Friday, December 23, 2011

Where are you Christmas?

"Where are you Christmas?
Why can't I find you?
Why have you gone away?
Where is the laughter
You used to bring me?
Why can't I hear music play?
My world is changing,
I'm rearranging.
Does that mean Christmas
changes too?"
-Faith Hill, Where are you Christmas

I can't put it any better than this.  While this isn't technically the first Christmas after my late husband's passing, I consider it the first one.  Last year we were in such a fog, just 4 weeks before he left us, and we were going through the motions.  But this year, I've had to face the entire Christmas season on my own. 

 I have always loved Christmas, the lights, the decorating, Christmas music, and of course the presents!  And this year I have been stepping out in faith and going through the motions of Christmas.  Its been different, its been hard.  Yes my life has changed and so has Christmas.  While the changes feel awkward and strange, I know that in time they will become the new normal.  

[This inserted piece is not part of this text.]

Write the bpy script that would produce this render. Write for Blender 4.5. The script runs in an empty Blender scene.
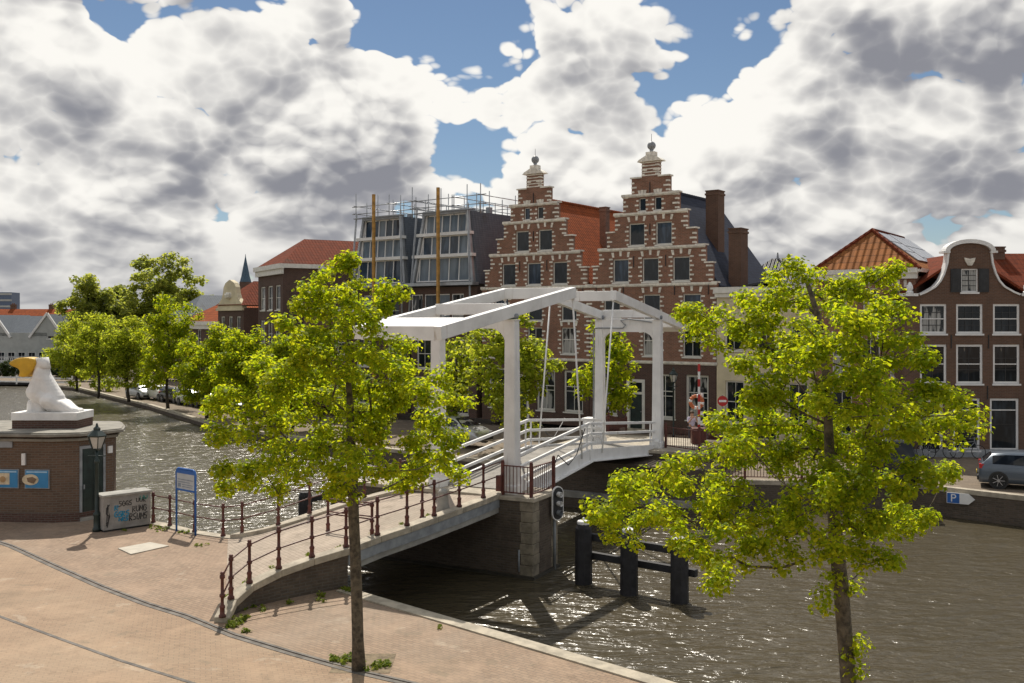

I'm facing Christmas this year in hope, and with a saddened but grateful heart.  I'm thankful for all the wonderful family Christmases we have shared in the past.  Remembering the Christmas we went to church in our jammies and slippers, because our Christmas tradition was to stay in our pajamas all day.  I'm remembering how excited he would get opening pounds and pounds of beef jerky.  I'm remembering all the Christmas movies we would watch, and how he would always say, "I want to be George Bailey."  

I choosing to have hope this holiday season.  Hope that my heart, and my family are healing.  Hope that we can find Christmas and enjoy it once again.  This hope is evident in the fact that my 15 year old step daughter is coming this year! It has always been tradition for her to wake up at our house on Christmas Eve and open presents.  Last year she just couldn't do it.  But this year she's rejoining us!  I'm so excited to share Christmas with her.  Together the three of us are forging a new road.  And somehow knowing that Jonathan can look down from Heaven and see us brings me such an amazing comfort.  I know that as we wake up and open presents, he will be with us.

So my friends, from the bottom of my heart I wish you a Merry Christmas.  May you once again find Christmas this year.